When deciding to code or to quantify consider the kinds of responses you would get to an open-ended question:

  • Can you anticipate natural categories that you would likely sort responses into? If so, consider using a quantitative question with those categories instead.

  • Is it the whole answer, or a certain aspect of the response that offers the most insight? If it is a particular aspect of the answer, think about how you might pair a quantitative question with an open-ended follow-up, and limit the qualitative response to what will deliver the most value.

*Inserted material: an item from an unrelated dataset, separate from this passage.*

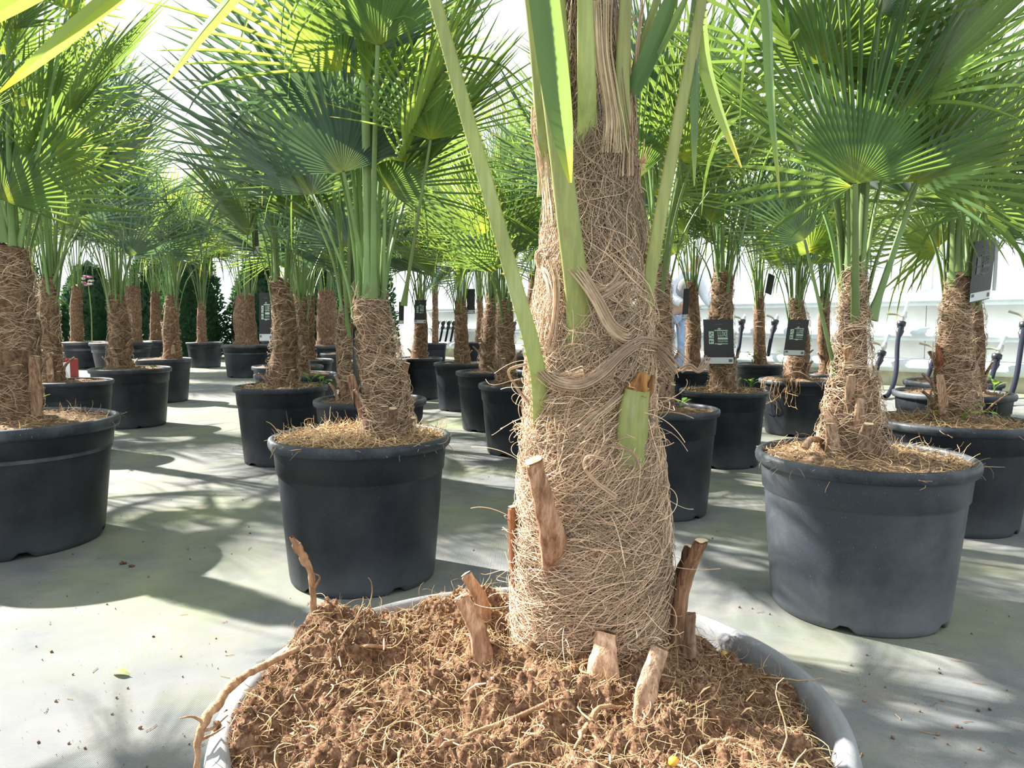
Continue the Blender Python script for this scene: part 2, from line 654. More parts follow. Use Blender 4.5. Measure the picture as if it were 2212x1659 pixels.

  • Does your survey include concepts that are typically treated in a certain way that gives rise to assumptions you want to explore? It is often worthwhile to code open-ended responses that are likely to challenge unquestioned ideas by introducing alternative meanings/ways of understanding.


Quantitative and qualitative questions are friends


While you often find people sitting in one camp or the other, the truth is, quantitative and qualitative questions are complements, not opposites. Each has its own strengths, and when used together, your data instantly gain meaning.


To be clear, this means using quantitative and qualitative questions together on purpose – not just including both types in the survey.


Quantitative and qualitative questions are in conversation.


Rather than thinking about what the quantitative questions will ask versus what the qualitative questions will ask, consider what each might contribute to exploring the same questions. How might you capitalize on the benefits of quantitative questions (i.e., easier to analyze data) and use qualitative probes to add depth?

  • Tip: An item matrix is a great way to check that your questions ‘hang together’ (i.e., the data they collect make sense together, and seem to be about the same things), and that the data generated will offer the insights you hoped, and be useable in the way you planned.